In politics, it is axiomatic that you want to under-promise and over-achieve. And when it comes to money, you want to lower expectations about your campaign -- and raise expectations about your opponents.

(Politico's Jonathan Martin has a great piece today about how all the campaigns are already spinning the upcoming financial reports.)

On the road in New Hampshire this weekend, when rumors started swirling that Mitt Romney would report $40 million this quarter, I wondered if they were true, or merely an attempt to raise expectations for Romney.

Here's what National Journal's Marc Ambinder had to say about this on Hotline's "On Call" blog:

When John McCain told reporters yesterday that his campaign's fundraising efforts had been hurt by a late start, was he artfully trying to lower expectations?

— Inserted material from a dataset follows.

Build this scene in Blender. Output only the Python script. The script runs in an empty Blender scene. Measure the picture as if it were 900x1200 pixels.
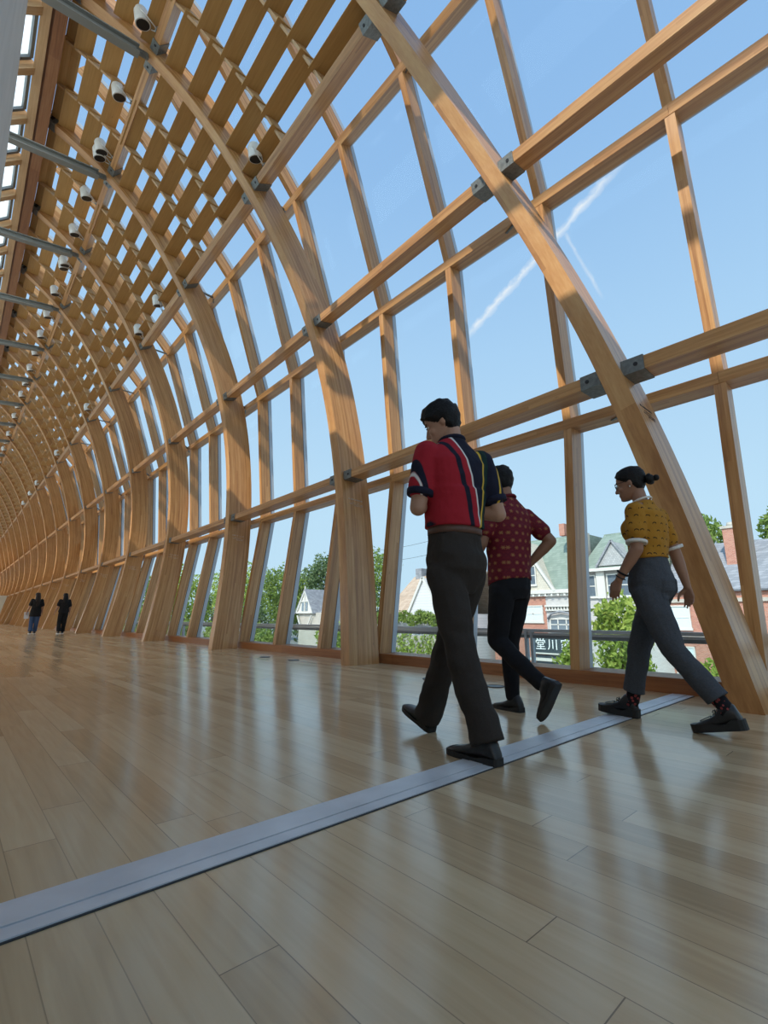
import bpy, bmesh, math, random
import numpy as np
from mathutils import Vector, Matrix, noise

sc = bpy.context.scene
C = sc.collection
R = math.radians
random.seed(7)

# ------------------------------------------------------------------ camera
CAM_H = 0.67
cd = bpy.data.cameras.new('camera'); cam = bpy.data.objects.new('camera', cd); C.objects.link(cam)
cd.sensor_fit = 'HORIZONTAL'; cd.sensor_width = 36.0; cd.lens = 36.0 * 555.0 / 900.0
cd.clip_start = 0.02; cd.clip_end = 2000
cam.location = (0, 0, CAM_H)
cam.rotation_euler = (R(90 + 12.5), 0, R(-42.3))
sc.camera = cam

# ------------------------------------------------------------------ view, sky, sun
sc.view_settings.view_transform = 'Standard'
try: sc.view_settings.look = 'None'
except Exception: pass
sc.view_settings.gamma = 1.0
sc.view_settings.use_curve_mapping = False
sc.view_settings.exposure = 0.0
sc.cycles.use_denoising = True
sc.cycles.transparent_max_bounces = 24
sc.cycles.max_bounces = 10
sc.cycles.diffuse_bounces = 5

SKY_GAIN = 1.0
SOUTH_GAIN = 4.0
w = bpy.data.worlds.new('sky'); sc.world = w; w.use_nodes = True
nt = w.node_tree; nt.nodes.clear()
def N(t, typ, **k):
    n = t.nodes.new(typ)
    for a, b in k.items(): setattr(n, a, b)
    return n
def ramp(t, stops, interp='LINEAR'):
    n = t.nodes.new('ShaderNodeValToRGB'); cr = n.color_ramp; cr.interpolation = interp
    while len(cr.elements) < len(stops): cr.elements.new(0.5)
    for e, (p, c) in zip(cr.elements, stops):
        e.position = p; e.color = (*c, 1) if len(c) == 3 else c
    return n
def M(t, op, a, b=None, c=None, clamp=False):
    n = t.nodes.new('ShaderNodeMath'); n.operation = op; n.use_clamp = clamp
    for i, v in enumerate((a, b, c)):
        if v is None: continue
        if isinstance(v, (int, float)): n.inputs[i].default_value = v
        else: t.links.new(v, n.inputs[i])
    return n.outputs[0]
def VM(t, op, a, b=None):
    n = t.nodes.new('ShaderNodeVectorMath'); n.operation = op
    for i, v in enumerate((a, b)):
        if v is None: continue
        if isinstance(v, (tuple, list)): n.inputs[i].default_value = v
        else: t.links.new(v, n.inputs[i])
    return n
def mixc(t, f, a, b, blend='MIX'):
    n = t.nodes.new('ShaderNodeMix'); n.data_type = 'RGBA'; n.blend_type = blend
    for i, v in ((0, f), (6, a), (7, b)):
        if isinstance(v, (int, float)): n.inputs[i].default_value = v
        elif isinstance(v, tuple): n.inputs[i].default_value = (*v, 1) if len(v) == 3 else v
        else: t.links.new(v, n.inputs[i])
    return n.outputs[2]
tc = N(nt, 'ShaderNodeTexCoord')
dirn = VM(nt, 'NORMALIZE', tc.outputs['Generated']).outputs[0]
sp = N(nt, 'ShaderNodeSeparateXYZ'); nt.links.new(dirn, sp.inputs[0])
rp = ramp(nt, [(0.0, (.30, .34, .36)), (0.49, (.45, .55, .62)), (0.505, (.56, .79, .95)), (0.60, (.53, .77, .965)), (0.75, (.41, .655, .93)), (0.87, (.30, .53, .86)), (1.0, (.24, .46, .82))])
nt.links.new(M(nt, 'MULTIPLY_ADD', sp.outputs[2], .5, .5), rp.inputs[0])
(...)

A Mitt Romney fundraiser with access to the campaign's daily fundraising tallies tells the Hotline that Romney won't raise more than $20 million -- much lower than the $30 to $35 million figure being floated about Washington by some of Romney's allies.

It appears to me that Romney will likely report more money than McCain -- but the $40 million figure is probably being intentionally inflated by his opponents.

At the end of the day, money is important, as it is a credibility test. Still, McCain's spokesman recently told David Brody: "We're confident of the organization that has been put in place. I wouldn't trade our position in the race with anyone."

Though the filing period ends March 31, reports aren't due until April 15. On that date, reporters will have a field day. Keep in mind, the story won't just be about who has raised the most money. Here are some possible headlines to come out of the story:

1. Romney/McCain/Rudy raise most, but spend most (remember, you can only spend NET money).

2. 50% of Romney's money comes from Utah/Nevada (you may not like this story, but it would be newsworthy).

3. Brownback/Gilmore/Hunter are dwarfed by the big three.

... It's hard to predict which of these headlines will be the one that sticks. We will have to wait until April 15.